Ich habe noch nicht einmal an der Oberfläche der zahllosen Unzulänglichkeiten dieses Films gekratzt. Dümmliche Dialoge, ebenso hölzerne wie zweidimensionale Charaktere, lachhafte Special Effects (sichtbare Drähte bei schwebenden Personen und Gegenständen sind da noch die kleinste Sünde) - das alles und noch vieles mehr hat "KISS in Attack of the Phantoms" zu bieten. Und zwar im Übermaß.

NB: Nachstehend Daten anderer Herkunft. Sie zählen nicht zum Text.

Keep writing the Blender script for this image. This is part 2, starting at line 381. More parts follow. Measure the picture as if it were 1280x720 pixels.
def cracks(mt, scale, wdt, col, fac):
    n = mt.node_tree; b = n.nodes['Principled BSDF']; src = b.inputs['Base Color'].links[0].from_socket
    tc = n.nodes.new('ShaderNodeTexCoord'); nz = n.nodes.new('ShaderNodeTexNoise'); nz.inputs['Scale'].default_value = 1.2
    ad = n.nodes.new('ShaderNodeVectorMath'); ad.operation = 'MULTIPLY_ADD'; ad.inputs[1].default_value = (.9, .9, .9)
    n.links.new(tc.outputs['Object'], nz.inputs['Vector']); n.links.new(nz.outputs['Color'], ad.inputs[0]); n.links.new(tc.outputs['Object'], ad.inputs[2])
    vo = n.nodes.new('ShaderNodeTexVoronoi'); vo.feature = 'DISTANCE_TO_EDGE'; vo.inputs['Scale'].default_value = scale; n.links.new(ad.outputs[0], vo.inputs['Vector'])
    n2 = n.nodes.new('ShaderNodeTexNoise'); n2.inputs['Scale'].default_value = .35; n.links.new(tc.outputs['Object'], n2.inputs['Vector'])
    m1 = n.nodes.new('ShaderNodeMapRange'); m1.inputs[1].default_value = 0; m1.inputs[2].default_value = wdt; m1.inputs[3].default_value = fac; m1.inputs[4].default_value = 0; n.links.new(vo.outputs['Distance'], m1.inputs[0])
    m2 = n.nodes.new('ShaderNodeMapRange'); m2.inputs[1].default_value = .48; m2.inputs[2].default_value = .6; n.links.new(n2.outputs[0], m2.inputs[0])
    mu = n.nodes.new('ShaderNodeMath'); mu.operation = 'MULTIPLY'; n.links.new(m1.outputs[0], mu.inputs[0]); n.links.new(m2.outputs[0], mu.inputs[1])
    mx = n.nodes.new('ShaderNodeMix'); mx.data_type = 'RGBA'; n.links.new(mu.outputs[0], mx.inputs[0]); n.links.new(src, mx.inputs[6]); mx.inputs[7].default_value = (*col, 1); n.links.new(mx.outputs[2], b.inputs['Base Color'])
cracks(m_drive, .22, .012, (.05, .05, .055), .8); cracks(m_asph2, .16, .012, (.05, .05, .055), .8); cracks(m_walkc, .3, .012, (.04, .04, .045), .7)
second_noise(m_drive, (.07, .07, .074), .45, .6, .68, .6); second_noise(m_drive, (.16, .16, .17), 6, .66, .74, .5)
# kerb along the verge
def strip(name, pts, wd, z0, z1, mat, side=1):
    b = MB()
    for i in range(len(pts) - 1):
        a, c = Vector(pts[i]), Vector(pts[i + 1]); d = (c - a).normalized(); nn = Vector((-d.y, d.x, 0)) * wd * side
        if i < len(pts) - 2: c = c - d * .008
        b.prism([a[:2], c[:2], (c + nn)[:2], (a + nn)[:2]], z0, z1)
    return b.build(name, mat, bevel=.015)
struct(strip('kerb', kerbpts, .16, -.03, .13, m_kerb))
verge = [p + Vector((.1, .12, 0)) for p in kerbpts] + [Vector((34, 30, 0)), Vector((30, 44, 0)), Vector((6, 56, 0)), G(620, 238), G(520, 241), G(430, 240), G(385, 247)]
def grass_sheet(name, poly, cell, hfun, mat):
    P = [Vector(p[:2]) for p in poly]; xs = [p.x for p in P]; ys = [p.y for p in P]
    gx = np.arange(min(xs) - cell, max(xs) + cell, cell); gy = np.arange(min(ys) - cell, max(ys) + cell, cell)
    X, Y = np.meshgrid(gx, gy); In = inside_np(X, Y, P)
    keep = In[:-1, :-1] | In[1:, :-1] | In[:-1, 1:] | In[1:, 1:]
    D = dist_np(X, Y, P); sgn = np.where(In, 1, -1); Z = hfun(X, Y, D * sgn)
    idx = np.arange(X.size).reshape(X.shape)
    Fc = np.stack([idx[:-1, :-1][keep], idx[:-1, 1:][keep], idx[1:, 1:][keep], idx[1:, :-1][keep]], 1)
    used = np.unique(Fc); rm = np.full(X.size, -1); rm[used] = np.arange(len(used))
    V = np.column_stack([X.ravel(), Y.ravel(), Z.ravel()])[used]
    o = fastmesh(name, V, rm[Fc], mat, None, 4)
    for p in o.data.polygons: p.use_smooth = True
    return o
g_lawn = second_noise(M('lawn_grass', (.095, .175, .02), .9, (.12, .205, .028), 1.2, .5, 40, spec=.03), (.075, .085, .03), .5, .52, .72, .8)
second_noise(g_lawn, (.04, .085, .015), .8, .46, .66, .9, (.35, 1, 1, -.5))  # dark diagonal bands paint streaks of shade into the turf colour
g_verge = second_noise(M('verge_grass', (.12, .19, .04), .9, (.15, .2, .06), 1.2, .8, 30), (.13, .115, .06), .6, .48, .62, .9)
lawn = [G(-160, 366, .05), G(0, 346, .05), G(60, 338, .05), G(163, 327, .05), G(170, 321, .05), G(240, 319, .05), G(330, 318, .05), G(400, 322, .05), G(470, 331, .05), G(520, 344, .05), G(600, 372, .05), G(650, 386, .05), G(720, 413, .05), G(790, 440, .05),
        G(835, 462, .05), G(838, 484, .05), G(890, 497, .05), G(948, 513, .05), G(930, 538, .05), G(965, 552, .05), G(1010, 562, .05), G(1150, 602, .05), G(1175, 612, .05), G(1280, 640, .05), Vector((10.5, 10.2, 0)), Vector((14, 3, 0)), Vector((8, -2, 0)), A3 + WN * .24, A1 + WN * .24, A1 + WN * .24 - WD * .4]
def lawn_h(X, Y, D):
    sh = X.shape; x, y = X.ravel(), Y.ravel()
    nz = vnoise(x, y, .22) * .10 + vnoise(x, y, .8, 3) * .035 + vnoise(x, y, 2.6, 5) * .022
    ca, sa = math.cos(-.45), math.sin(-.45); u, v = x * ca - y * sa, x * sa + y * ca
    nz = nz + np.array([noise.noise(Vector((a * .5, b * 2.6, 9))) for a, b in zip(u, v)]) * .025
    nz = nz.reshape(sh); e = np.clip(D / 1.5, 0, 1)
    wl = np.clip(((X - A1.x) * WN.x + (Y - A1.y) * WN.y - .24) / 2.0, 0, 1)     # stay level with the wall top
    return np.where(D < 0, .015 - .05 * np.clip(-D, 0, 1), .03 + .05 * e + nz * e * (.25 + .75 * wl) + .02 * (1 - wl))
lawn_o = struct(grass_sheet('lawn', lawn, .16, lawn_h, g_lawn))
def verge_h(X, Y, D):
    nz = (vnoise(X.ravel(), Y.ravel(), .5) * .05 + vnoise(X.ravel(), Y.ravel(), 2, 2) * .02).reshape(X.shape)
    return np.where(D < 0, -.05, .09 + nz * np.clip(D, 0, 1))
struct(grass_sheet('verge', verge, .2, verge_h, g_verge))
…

Und was soll ich sagen? Ich habe mich köstlich amüsiert. Einen so von A bis Z misslungenen Film sieht man wirklich selten. Und wenn dann noch eine Rockband die Hauptrolle spielt, die zu jener Zeit zu den Giganten des Musikgeschäfts zählte und die also in einer solchen Schlunzproduktion eigentlich gar nichts zu suchen hatte, dann ist das ein besonderes Sahnehäubchen. (Es geht die Kunde, dieser Film habe KISS' sorgfältig aufgebautes düster-mystisches Image derart in Trümmer gelegt dass er den rapiden Niedergang der Band einleitete.) Wer kolossal unterirdischen Gruseltrash mit Feuerzauber und Rocksounds mag, dem sei dieser Film wärmstens empfohlen.